▶ [What is being asked]:
Using the listing below, give the number of lines where "scene" appears, and nothing else.

-*-*-

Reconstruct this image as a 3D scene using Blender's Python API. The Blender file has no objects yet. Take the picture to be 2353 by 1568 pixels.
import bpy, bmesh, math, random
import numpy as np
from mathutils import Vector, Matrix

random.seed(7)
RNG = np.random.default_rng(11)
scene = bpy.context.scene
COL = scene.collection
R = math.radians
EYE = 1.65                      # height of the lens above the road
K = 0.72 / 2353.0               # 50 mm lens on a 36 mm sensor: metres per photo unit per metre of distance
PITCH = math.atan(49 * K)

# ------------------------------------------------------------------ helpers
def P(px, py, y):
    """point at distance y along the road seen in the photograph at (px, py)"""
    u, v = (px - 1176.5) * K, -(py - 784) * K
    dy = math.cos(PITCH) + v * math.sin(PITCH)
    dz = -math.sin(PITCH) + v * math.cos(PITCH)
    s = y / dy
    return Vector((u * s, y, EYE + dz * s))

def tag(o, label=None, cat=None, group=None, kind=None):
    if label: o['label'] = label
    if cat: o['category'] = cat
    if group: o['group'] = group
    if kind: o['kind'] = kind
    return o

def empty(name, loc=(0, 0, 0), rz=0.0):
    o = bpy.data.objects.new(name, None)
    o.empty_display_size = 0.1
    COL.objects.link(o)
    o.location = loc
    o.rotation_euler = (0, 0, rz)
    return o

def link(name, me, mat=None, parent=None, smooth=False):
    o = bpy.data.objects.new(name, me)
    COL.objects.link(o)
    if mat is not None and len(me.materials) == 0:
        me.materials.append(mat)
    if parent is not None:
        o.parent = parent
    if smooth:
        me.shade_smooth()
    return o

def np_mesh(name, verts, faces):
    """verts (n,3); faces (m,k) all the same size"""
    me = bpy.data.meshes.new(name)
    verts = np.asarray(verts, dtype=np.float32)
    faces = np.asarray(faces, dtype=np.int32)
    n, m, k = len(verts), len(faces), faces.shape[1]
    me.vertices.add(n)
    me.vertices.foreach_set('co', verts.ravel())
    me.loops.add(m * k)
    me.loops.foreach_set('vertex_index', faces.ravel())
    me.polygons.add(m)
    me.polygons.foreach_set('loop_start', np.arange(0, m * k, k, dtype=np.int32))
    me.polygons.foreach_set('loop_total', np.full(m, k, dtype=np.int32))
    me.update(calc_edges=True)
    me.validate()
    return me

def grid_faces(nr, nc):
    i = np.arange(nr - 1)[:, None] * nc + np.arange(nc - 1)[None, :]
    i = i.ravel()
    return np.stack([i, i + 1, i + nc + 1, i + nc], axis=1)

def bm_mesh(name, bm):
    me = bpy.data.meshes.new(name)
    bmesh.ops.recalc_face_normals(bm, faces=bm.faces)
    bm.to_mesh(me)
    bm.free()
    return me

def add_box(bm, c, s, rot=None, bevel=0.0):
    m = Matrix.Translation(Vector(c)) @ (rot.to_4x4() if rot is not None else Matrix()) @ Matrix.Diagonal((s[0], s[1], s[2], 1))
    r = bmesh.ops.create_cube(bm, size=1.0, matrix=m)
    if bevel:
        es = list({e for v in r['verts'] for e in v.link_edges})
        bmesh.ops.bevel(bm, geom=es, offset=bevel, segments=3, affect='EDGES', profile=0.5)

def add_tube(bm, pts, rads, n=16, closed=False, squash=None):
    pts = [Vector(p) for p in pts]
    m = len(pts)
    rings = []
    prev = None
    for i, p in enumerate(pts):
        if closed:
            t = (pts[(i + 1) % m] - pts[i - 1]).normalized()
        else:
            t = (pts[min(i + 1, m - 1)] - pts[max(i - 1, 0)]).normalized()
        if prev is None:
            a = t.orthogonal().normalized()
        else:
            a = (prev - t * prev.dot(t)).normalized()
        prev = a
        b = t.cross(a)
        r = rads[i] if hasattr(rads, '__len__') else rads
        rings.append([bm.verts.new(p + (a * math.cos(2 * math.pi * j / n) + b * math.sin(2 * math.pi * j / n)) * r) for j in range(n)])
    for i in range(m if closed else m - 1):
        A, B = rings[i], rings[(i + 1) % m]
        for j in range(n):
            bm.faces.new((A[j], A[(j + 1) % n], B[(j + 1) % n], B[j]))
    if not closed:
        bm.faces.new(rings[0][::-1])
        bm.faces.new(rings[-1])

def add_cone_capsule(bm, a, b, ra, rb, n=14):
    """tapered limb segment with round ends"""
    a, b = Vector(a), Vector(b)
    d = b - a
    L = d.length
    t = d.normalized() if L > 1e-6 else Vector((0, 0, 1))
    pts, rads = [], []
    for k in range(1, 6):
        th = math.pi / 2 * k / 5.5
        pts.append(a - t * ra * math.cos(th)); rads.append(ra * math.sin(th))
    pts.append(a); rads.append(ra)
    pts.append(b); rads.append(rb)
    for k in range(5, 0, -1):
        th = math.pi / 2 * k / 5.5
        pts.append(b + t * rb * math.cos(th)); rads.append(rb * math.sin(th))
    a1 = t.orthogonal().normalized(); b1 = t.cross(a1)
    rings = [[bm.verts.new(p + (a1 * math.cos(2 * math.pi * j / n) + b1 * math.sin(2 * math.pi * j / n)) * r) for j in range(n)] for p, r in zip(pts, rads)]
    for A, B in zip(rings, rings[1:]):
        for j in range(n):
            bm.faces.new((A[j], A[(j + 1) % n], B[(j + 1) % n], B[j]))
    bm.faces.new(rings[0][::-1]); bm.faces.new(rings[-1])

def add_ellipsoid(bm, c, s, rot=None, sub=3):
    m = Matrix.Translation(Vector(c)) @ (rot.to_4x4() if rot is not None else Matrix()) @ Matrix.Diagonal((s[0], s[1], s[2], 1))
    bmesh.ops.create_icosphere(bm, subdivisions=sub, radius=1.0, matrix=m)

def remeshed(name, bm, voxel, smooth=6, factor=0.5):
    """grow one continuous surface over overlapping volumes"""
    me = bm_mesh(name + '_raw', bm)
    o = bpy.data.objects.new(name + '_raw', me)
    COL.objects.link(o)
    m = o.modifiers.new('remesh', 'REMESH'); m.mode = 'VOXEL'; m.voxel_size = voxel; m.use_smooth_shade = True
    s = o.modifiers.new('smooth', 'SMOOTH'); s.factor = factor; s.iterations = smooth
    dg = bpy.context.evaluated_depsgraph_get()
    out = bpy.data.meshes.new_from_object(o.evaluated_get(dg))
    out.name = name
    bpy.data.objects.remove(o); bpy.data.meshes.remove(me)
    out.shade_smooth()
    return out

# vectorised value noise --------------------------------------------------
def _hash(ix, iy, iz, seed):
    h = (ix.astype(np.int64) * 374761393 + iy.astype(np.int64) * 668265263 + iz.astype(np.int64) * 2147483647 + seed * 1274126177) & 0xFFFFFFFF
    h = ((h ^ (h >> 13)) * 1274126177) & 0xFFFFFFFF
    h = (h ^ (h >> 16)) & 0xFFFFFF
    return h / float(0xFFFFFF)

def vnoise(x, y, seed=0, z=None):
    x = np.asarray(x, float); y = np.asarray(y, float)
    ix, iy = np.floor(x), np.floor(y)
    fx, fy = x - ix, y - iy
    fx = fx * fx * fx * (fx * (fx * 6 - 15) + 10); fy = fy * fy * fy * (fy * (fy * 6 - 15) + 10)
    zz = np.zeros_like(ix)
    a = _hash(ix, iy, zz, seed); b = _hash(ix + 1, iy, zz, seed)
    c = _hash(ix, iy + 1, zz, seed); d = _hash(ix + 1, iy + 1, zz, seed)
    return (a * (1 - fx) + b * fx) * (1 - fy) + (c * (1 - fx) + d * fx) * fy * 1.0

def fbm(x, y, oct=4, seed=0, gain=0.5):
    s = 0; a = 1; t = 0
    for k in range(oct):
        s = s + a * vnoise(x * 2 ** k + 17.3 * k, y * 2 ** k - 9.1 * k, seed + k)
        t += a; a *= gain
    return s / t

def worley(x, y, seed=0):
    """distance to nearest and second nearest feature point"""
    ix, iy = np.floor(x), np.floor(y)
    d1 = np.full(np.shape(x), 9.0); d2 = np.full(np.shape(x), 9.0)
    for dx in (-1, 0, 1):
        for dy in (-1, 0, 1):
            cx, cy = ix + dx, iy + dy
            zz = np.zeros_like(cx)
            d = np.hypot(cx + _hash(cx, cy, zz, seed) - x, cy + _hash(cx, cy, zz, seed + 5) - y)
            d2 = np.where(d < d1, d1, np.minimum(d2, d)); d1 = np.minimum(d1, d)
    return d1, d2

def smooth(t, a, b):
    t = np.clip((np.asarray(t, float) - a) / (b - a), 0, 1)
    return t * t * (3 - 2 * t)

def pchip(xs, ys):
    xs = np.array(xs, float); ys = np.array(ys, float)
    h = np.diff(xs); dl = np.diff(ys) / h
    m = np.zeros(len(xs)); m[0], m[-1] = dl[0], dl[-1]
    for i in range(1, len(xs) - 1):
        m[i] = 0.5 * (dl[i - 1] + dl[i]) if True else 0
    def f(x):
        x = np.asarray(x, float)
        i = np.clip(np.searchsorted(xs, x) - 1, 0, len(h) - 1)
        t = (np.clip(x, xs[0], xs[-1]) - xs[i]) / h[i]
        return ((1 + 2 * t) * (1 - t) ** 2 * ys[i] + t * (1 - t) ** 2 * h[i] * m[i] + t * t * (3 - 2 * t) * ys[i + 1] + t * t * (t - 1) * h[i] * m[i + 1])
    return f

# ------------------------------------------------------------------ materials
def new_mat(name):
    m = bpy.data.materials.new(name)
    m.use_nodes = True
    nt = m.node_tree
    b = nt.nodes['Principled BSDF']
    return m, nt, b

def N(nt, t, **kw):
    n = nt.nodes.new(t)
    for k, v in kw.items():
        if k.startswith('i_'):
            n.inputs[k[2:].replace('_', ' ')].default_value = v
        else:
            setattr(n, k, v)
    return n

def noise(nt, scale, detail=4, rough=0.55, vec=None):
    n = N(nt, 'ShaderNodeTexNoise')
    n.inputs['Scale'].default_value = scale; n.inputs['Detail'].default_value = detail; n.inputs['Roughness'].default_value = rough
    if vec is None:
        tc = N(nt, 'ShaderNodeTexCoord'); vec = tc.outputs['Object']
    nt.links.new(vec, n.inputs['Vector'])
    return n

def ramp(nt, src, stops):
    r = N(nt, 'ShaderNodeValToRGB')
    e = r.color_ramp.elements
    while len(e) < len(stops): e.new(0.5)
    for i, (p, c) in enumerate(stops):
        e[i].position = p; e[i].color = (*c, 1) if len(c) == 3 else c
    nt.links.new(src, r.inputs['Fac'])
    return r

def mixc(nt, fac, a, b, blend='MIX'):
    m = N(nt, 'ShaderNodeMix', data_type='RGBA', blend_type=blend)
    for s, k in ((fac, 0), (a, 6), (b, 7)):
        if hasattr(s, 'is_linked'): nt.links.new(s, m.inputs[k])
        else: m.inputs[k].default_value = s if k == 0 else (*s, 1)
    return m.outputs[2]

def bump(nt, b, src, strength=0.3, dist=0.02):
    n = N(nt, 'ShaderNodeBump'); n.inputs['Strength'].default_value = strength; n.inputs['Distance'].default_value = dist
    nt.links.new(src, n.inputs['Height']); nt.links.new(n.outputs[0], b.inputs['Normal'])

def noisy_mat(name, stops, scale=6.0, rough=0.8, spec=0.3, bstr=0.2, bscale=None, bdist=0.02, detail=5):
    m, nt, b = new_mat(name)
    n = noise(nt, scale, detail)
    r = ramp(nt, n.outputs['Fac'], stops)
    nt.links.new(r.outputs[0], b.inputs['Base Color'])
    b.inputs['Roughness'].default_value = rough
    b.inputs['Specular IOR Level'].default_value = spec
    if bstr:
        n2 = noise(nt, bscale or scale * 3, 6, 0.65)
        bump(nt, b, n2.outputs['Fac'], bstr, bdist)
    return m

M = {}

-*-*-

▶ [Answer for this exercise]:
3